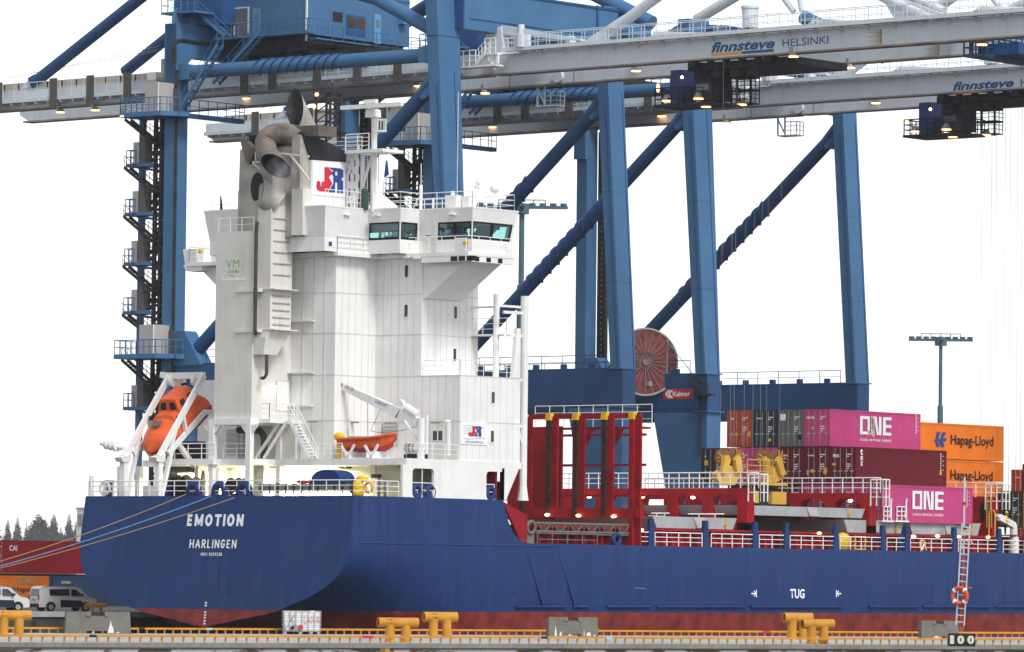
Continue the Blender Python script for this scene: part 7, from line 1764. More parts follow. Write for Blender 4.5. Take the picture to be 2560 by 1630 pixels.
row0 = [('redorange', -3, 'rust red container, leftmost of the top tier on deck, doors facing the stern'), ('navy', -2, 'navy black container between the rust red and grey ones on the top tier'), ('greyc', -1, 'grey container with doors facing the stern beside the upper pink one'), ('pink', 0, 'pink container on the top tier with ONE in white letters and a scuffed side')]
for c, r, lb_ in row0: last = container(c, cx_(r), SY, cz(0), lb_)
topink = last
row1 = [('dark', -4, 'dark brown container at the left end of the middle tier, left of the yellow sheaves'), ('pink', -3, 'pink container doors under the rust red container, behind the left yellow sheaves'), ('pink', -2, 'pink container doors under the navy container, between the yellow sheaves'), ('maroon', -1, 'maroon container doors under the grey container, right of the yellow sheaves'), ('maroon', 0, 'maroon container with a yellow door sticker directly under the upper pink container'), ('maroon', 1, 'long maroon container with its plain side showing below the upper pink one')]
for c, r, lb_ in row1: o = container(c, cx_(r), SY, cz(1), lb_)
mar = o
row2 = [('maroon', -1, 'maroon container low in the stack, mostly behind the white lashing bridge rail'), ('pink', 0, 'pink container low in the stack behind the lashing bridge rail, left of another pink'), ('pink', 1, 'pink container doors on the lowest tier just left of the lower ONE side'), ('pink', 2, 'pink container on the lowest tier with ONE in white letters above the deck rail')]
for c, r, lb_ in row2: o = container(c, cx_(r), SY, cz(2), lb_)
lowpink = o
def one_logo(o, x, y0, L, z0, big_px, h_px, sub):
    """block letters O N E on a starboard side"""
    (l, b), (r_, t) = big_px
    a = atx(l, b, x); e = atx(r_, b, x); tp = atx(l, t, x); w_ = e.y - a.y; h = tp.z - a.z; p = V((x, a.y, a.z)); g = MB(); kw = dict(t=.012)
    def bx(u0, u1, v0, v1): plate(g, p, EY, UP, [(u0, v0), (u1, v0), (u1, v1), (u0, v1)], w_, h, .012)
    for u0, u1, v0, v1 in ((0, .08, 0, 1), (.24, .31, 0, 1), (.08, .24, 0, .16), (.08, .24, .84, 1), (.36, .44, 0, 1), (.60, .68, 0, 1), (.73, .82, 0, 1), (.82, 1, 0, .16), (.82, 1, .42, .58), (.82, 1, .84, 1)): bx(u0, u1, v0, v1)
    plate(g, p, EY, UP, [(.44, 1), (.52, 1), (.60, 0), (.54, 0)], w_, h, .012)
    g.build('line_lettering', M['txw'], o)
    (l, b), (r_, t) = sub; a = atx(l, b, x); e = atx(r_, b, x); tp = atx(l, t, x); [text('line_caption', wd_, V((x, lerp(a.y, e.y, u0), a.z)), EY, UP, (e.y - a.y) * (u1 - u0), tp.z - a.z, M['txw'], o, .008, 0, .012) for wd_, u0, u1 in (('OCEAN', 0, .26), ('NETWORK', .30, .66), ('EXPRESS', .70, 1))]
z4 = lambda X, Y: (1740 + X / 2.9366, 980 + Y / 2.9366)
one_logo(topink, 5.2 + .003, SY, CL, 0, (z4(1203, 310), z4(1433, 175)), 0, (z4(1203, 358), z4(1432, 340)))
one_logo(lowpink, 10.2 + .003, SY, CL, 0, (z4(1588, 860), z4(1815, 725)), 0, (z4(1590, 908), z4(1815, 890)))
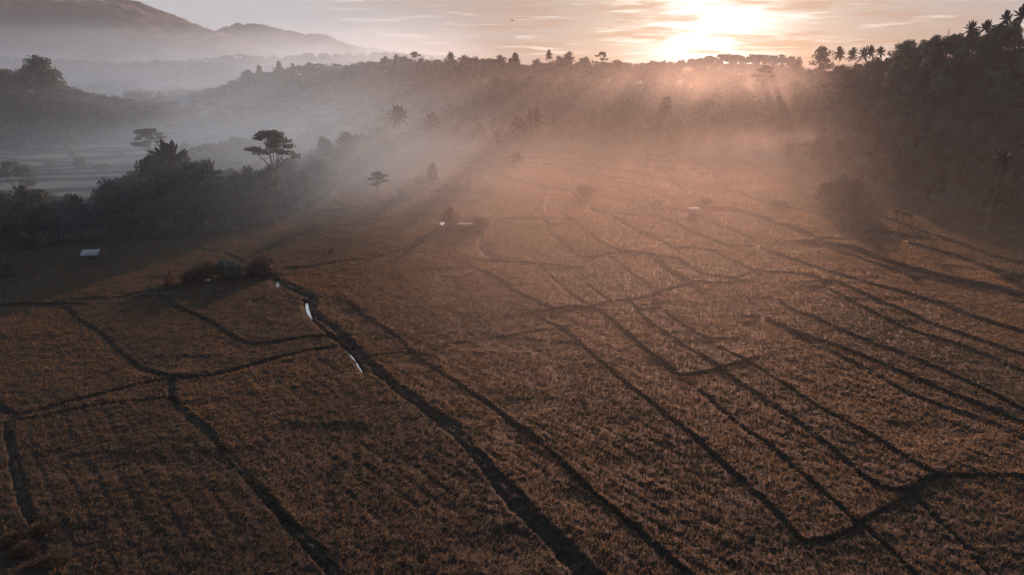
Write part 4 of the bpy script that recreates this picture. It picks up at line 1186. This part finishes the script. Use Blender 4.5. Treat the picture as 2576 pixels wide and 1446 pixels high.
# streaky altocumulus: direction stretched along the horizon
mp = k.n('ShaderNodeMapping'); mp.inputs['Scale'].default_value = (3.2, 3.2, 30); mp.inputs['Rotation'].default_value = (0, R(1.5), 0); k.link(D, mp.inputs[0])
c1 = k.noise(mp.outputs[0], 2.1, 6, .58)
mp2 = k.n('ShaderNodeMapping'); mp2.inputs['Scale'].default_value = (5, 5, 75); mp2.inputs['Location'].default_value = (3, 1, 2); k.link(D, mp2.inputs[0])
c2 = k.noise(mp2.outputs[0], 2.0, 5, .6)
near = k.math('SUBTRACT', 1.0, k.smooth(ang, .12, .75))
dark = k.math('MULTIPLY', k.smooth(c1, .47, .60), k.math('ADD', k.math('MULTIPLY', near, .80), .12))
cloudc = k.ramp(k.math('DIVIDE', ang, math.pi), [(0, (.36, .17, .11)), (.06, (.28, .155, .115)), (.14, (.31, .25, .235)), (.3, (.44, .46, .50)), (1, (.12, .15, .2))])
col = k.mix(dark, base, cloudc)
lite = k.math('MULTIPLY', k.smooth(c2, .54, .66), k.math('ADD', k.math('MULTIPLY', near, .85), .10))
col = k.mix(lite, col, (.70, .635, .61))
# sun glare seen through the gaps
gl = k.math('EXPONENT', k.math('MULTIPLY', k.math('POWER', k.math('DIVIDE', ang, .078), 2), -1))
gl2 = k.math('EXPONENT', k.math('DIVIDE', ang, -.10))
gm = k.math('SUBTRACT', 1.0, k.math('MULTIPLY', k.smooth(c1, .46, .60), .8))
gsum = k.math('ADD', k.math('MULTIPLY', k.math('MULTIPLY', gl, gm), 1.35), k.math('MULTIPLY', k.math('MULTIPLY', gl2, gm), .15))
glow = k.mix(1.0, (1.0, .96, .95), gsum, 'MULTIPLY')
col = k.mix(1.0, col, glow, 'ADD')
bg2 = k.n('ShaderNodeBackground'); bg2.inputs[1].default_value = .73; k.link(col, bg2.inputs[0])
add = k.n('ShaderNodeMixShader'); add.inputs[0].default_value = .92
k.link(bg1.outputs[0], add.inputs[1]); k.link(bg2.outputs[0], add.inputs[2]); k.link(add.outputs[0], out.inputs[0])

# ------------------------------------------------------------------ render settings
scene.view_settings.view_transform = 'Standard'
scene.view_settings.look = 'None'
scene.view_settings.exposure = 0.85
scene.view_settings.gamma = 1.0
scene.cycles.volume_bounces = 2
scene.cycles.max_bounces = 6
scene.cycles.diffuse_bounces = 2
scene.cycles.glossy_bounces = 2
scene.cycles.transparent_max_bounces = 8
scene.cycles.volume_max_steps = 256
scene.cycles.use_denoising = True
scene.cycles.sample_clamp_indirect = 2.0
scene.cycles.caustics_reflective = False
scene.cycles.caustics_refractive = False
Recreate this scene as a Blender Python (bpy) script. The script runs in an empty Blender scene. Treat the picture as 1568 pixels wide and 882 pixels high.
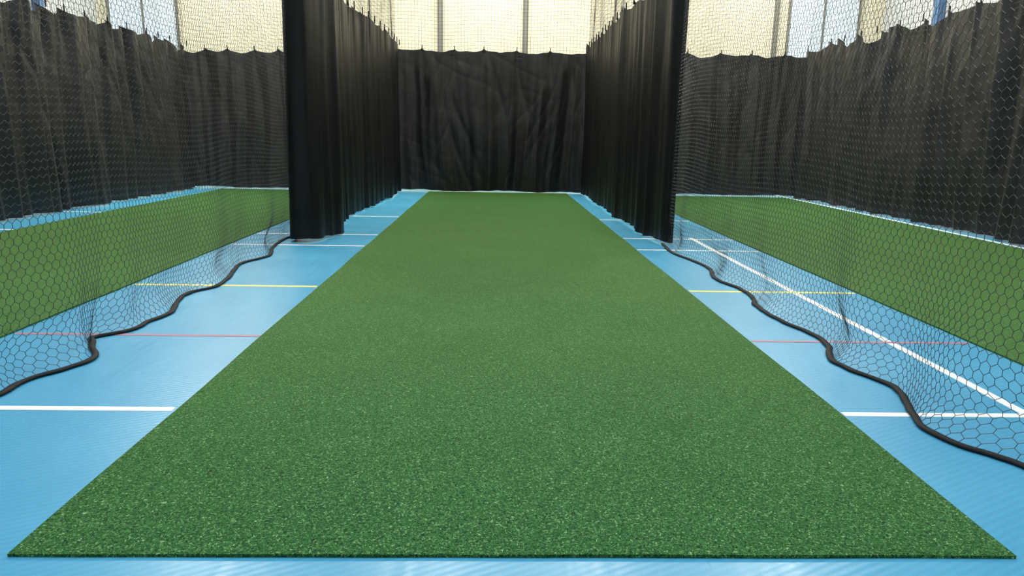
------------------------------------------------
Extract the lines from the line with "Write part 4" to the line with "add.inputs[2]); k.link(add.outputs[0], out.inputs[0])", inclusive, reproducing them exactly and leaving out every other line.

Write part 4 of the bpy script that recreates this picture. It picks up at line 1186. This part finishes the script. Use Blender 4.5. Treat the picture as 2576 pixels wide and 1446 pixels high.
# streaky altocumulus: direction stretched along the horizon
mp = k.n('ShaderNodeMapping'); mp.inputs['Scale'].default_value = (3.2, 3.2, 30); mp.inputs['Rotation'].default_value = (0, R(1.5), 0); k.link(D, mp.inputs[0])
c1 = k.noise(mp.outputs[0], 2.1, 6, .58)
mp2 = k.n('ShaderNodeMapping'); mp2.inputs['Scale'].default_value = (5, 5, 75); mp2.inputs['Location'].default_value = (3, 1, 2); k.link(D, mp2.inputs[0])
c2 = k.noise(mp2.outputs[0], 2.0, 5, .6)
near = k.math('SUBTRACT', 1.0, k.smooth(ang, .12, .75))
dark = k.math('MULTIPLY', k.smooth(c1, .47, .60), k.math('ADD', k.math('MULTIPLY', near, .80), .12))
cloudc = k.ramp(k.math('DIVIDE', ang, math.pi), [(0, (.36, .17, .11)), (.06, (.28, .155, .115)), (.14, (.31, .25, .235)), (.3, (.44, .46, .50)), (1, (.12, .15, .2))])
col = k.mix(dark, base, cloudc)
lite = k.math('MULTIPLY', k.smooth(c2, .54, .66), k.math('ADD', k.math('MULTIPLY', near, .85), .10))
col = k.mix(lite, col, (.70, .635, .61))
# sun glare seen through the gaps
gl = k.math('EXPONENT', k.math('MULTIPLY', k.math('POWER', k.math('DIVIDE', ang, .078), 2), -1))
gl2 = k.math('EXPONENT', k.math('DIVIDE', ang, -.10))
gm = k.math('SUBTRACT', 1.0, k.math('MULTIPLY', k.smooth(c1, .46, .60), .8))
gsum = k.math('ADD', k.math('MULTIPLY', k.math('MULTIPLY', gl, gm), 1.35), k.math('MULTIPLY', k.math('MULTIPLY', gl2, gm), .15))
glow = k.mix(1.0, (1.0, .96, .95), gsum, 'MULTIPLY')
col = k.mix(1.0, col, glow, 'ADD')
bg2 = k.n('ShaderNodeBackground'); bg2.inputs[1].default_value = .73; k.link(col, bg2.inputs[0])
add = k.n('ShaderNodeMixShader'); add.inputs[0].default_value = .92
k.link(bg1.outputs[0], add.inputs[1]); k.link(bg2.outputs[0], add.inputs[2]); k.link(add.outputs[0], out.inputs[0])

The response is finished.